— START Stored data —
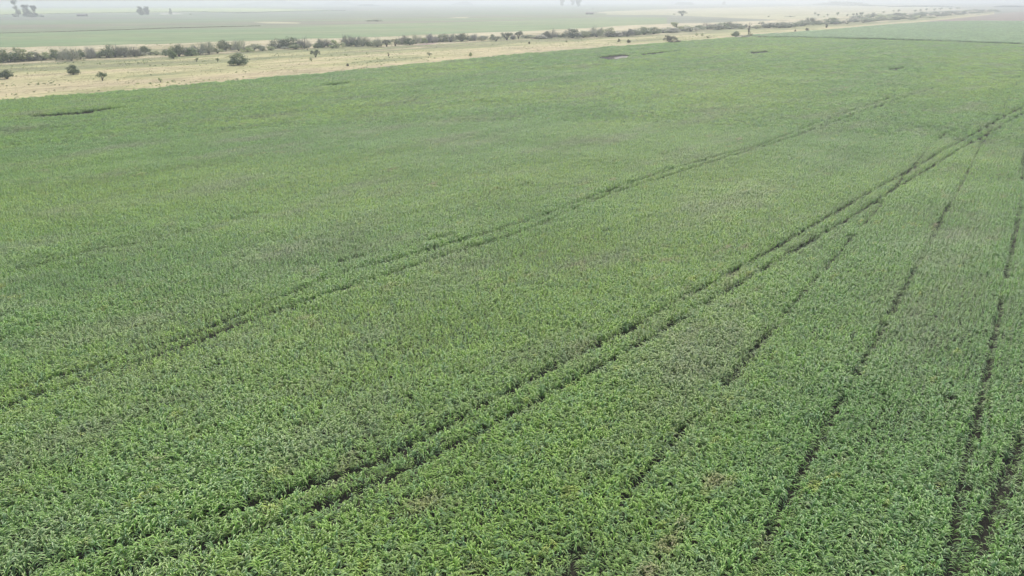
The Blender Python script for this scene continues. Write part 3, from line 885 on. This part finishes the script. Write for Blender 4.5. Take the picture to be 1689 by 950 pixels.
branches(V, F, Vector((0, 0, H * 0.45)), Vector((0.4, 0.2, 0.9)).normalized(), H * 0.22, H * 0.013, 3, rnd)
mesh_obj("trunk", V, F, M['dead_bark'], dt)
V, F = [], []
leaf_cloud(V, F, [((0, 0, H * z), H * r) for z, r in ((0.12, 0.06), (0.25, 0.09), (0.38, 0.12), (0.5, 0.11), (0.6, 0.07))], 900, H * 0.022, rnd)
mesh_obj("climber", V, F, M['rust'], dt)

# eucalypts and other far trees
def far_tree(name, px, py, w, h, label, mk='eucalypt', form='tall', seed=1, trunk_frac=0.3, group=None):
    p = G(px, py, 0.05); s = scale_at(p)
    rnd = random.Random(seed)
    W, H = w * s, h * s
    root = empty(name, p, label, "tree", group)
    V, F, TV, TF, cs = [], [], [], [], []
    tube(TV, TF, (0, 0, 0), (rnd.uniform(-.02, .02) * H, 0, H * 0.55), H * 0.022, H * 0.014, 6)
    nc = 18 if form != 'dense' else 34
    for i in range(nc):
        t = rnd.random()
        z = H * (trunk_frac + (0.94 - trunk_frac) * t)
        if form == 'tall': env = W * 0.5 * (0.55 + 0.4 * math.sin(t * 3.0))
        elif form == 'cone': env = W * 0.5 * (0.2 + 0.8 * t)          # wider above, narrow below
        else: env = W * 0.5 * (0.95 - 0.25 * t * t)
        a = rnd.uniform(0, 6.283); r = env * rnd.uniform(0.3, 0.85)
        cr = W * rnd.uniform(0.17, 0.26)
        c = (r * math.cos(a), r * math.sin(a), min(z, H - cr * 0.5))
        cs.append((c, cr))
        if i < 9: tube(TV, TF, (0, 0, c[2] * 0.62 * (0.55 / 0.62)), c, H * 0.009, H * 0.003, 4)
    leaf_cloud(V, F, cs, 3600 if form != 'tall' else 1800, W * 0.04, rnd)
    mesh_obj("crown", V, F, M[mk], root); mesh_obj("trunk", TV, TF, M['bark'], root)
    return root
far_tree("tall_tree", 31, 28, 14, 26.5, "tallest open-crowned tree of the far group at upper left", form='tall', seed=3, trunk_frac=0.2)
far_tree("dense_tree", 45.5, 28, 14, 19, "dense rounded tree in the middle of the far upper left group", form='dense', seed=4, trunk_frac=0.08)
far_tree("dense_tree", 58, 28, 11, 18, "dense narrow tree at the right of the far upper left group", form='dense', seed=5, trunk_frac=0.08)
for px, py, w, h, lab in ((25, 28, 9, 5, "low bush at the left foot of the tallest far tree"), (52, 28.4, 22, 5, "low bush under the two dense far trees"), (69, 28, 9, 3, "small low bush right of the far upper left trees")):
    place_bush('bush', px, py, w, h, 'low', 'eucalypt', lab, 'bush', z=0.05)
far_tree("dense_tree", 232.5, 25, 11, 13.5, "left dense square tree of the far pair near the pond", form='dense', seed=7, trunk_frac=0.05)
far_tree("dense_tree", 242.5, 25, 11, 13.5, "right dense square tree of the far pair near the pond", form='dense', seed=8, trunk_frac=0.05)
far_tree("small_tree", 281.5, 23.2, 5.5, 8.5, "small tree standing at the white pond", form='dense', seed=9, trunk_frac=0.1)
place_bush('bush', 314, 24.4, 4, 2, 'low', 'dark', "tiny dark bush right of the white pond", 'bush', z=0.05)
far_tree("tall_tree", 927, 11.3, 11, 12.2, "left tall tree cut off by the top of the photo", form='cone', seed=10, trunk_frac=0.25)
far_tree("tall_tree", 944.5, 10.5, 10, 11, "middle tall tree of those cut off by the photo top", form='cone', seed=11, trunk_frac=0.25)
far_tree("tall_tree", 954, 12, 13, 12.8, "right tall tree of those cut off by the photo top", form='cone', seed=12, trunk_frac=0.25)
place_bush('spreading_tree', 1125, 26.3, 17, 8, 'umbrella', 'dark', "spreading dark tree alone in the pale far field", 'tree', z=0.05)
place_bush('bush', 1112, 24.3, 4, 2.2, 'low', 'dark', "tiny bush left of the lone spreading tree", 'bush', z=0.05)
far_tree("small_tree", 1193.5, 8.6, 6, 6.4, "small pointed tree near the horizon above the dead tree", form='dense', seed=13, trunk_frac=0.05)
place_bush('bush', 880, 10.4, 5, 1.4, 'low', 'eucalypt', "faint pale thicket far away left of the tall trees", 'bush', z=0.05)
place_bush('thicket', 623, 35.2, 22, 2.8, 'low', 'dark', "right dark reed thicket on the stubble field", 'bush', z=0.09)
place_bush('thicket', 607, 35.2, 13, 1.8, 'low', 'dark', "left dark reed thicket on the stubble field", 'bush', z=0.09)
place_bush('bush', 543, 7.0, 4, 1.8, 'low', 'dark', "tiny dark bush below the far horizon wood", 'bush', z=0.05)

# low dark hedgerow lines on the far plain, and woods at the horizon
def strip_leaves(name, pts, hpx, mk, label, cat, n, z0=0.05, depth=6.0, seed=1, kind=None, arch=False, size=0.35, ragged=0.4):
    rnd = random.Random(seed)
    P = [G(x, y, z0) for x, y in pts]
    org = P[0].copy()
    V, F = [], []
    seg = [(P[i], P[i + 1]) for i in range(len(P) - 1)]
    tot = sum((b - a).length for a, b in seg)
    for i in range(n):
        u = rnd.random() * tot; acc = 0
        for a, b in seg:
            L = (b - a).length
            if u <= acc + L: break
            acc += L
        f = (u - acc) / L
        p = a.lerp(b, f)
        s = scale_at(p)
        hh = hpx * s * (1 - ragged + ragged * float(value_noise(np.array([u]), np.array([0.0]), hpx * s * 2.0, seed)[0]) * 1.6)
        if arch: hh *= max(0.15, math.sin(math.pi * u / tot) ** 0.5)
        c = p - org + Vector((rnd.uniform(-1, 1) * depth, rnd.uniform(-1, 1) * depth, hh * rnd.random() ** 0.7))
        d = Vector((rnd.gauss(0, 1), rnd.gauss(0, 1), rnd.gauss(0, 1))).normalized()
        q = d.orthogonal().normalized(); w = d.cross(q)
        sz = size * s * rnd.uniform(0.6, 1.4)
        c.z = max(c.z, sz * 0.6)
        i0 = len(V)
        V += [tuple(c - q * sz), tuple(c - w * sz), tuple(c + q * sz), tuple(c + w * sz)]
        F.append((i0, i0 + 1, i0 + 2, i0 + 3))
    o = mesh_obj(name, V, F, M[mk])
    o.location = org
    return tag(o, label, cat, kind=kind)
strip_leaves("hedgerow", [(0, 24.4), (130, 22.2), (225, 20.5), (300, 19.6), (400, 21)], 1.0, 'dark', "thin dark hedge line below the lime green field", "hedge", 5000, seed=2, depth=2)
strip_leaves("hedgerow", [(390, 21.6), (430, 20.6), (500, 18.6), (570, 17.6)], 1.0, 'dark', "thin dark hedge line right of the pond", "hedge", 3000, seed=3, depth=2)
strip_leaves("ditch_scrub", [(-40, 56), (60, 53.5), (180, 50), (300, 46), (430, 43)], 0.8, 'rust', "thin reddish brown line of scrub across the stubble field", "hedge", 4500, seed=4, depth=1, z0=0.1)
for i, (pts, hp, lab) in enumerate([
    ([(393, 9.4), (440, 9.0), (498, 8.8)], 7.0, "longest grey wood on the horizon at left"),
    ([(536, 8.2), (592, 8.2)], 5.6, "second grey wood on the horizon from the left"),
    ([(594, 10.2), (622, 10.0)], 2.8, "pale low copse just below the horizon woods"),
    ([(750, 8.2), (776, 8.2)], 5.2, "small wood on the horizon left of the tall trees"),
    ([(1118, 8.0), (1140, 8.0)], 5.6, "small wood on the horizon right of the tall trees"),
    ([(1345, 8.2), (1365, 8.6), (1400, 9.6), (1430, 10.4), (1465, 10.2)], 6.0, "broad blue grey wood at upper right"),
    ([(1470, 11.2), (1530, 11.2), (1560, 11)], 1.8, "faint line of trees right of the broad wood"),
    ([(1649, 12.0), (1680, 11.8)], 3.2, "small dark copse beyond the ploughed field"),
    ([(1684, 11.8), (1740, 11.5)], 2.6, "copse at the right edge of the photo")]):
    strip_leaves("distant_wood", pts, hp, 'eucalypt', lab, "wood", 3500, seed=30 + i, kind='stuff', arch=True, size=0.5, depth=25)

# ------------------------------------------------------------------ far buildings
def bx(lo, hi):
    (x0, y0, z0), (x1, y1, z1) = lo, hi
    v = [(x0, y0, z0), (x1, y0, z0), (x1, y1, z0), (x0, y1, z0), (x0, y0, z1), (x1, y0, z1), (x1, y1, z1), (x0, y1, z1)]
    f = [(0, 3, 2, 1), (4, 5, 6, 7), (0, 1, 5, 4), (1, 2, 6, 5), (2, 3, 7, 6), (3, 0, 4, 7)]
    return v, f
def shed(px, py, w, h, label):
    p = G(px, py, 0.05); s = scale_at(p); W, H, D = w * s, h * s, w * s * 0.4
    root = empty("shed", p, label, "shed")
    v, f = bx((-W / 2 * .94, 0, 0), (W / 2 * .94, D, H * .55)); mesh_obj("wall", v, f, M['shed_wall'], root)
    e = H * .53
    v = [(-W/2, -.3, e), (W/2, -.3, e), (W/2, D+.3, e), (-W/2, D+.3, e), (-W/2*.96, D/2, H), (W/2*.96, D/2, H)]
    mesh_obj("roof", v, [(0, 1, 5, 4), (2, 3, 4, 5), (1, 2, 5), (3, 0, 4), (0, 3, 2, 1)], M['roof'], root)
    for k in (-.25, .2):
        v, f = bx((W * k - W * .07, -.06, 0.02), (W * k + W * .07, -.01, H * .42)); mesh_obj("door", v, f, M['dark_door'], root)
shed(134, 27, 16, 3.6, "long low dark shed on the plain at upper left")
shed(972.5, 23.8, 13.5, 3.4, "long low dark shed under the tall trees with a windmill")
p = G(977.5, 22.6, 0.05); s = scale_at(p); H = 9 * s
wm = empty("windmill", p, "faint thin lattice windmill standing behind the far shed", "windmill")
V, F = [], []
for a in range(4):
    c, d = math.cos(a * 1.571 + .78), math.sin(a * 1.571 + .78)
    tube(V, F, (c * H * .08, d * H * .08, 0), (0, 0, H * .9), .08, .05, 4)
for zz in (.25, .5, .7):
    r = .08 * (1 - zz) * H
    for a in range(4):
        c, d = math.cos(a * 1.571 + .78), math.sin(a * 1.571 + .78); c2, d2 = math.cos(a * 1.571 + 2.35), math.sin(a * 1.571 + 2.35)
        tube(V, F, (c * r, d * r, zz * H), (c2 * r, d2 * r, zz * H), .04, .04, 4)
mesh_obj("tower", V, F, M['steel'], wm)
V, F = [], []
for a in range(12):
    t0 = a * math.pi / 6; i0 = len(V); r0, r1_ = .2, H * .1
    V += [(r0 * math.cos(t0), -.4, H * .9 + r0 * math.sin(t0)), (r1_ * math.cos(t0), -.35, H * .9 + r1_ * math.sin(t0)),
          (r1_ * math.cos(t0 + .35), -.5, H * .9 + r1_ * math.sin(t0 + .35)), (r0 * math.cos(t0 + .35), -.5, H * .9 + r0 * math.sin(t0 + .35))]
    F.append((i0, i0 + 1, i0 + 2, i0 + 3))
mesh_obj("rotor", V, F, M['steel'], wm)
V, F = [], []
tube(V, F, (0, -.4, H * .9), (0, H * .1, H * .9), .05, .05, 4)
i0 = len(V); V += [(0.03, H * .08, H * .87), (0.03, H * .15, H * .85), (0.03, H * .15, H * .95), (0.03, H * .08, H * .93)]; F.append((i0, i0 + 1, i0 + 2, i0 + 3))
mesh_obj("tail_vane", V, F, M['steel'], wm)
— END Stored data —
### Exercise task
Starting at the top of the listing above, please restate word for word each line up to and including the one that holds "F, M['rust'], dt)", omitting every image.

### The result
The Blender Python script for this scene continues. Write part 3, from line 885 on. This part finishes the script. Write for Blender 4.5. Take the picture to be 1689 by 950 pixels.
branches(V, F, Vector((0, 0, H * 0.45)), Vector((0.4, 0.2, 0.9)).normalized(), H * 0.22, H * 0.013, 3, rnd)
mesh_obj("trunk", V, F, M['dead_bark'], dt)
V, F = [], []
leaf_cloud(V, F, [((0, 0, H * z), H * r) for z, r in ((0.12, 0.06), (0.25, 0.09), (0.38, 0.12), (0.5, 0.11), (0.6, 0.07))], 900, H * 0.022, rnd)
mesh_obj("climber", V, F, M['rust'], dt)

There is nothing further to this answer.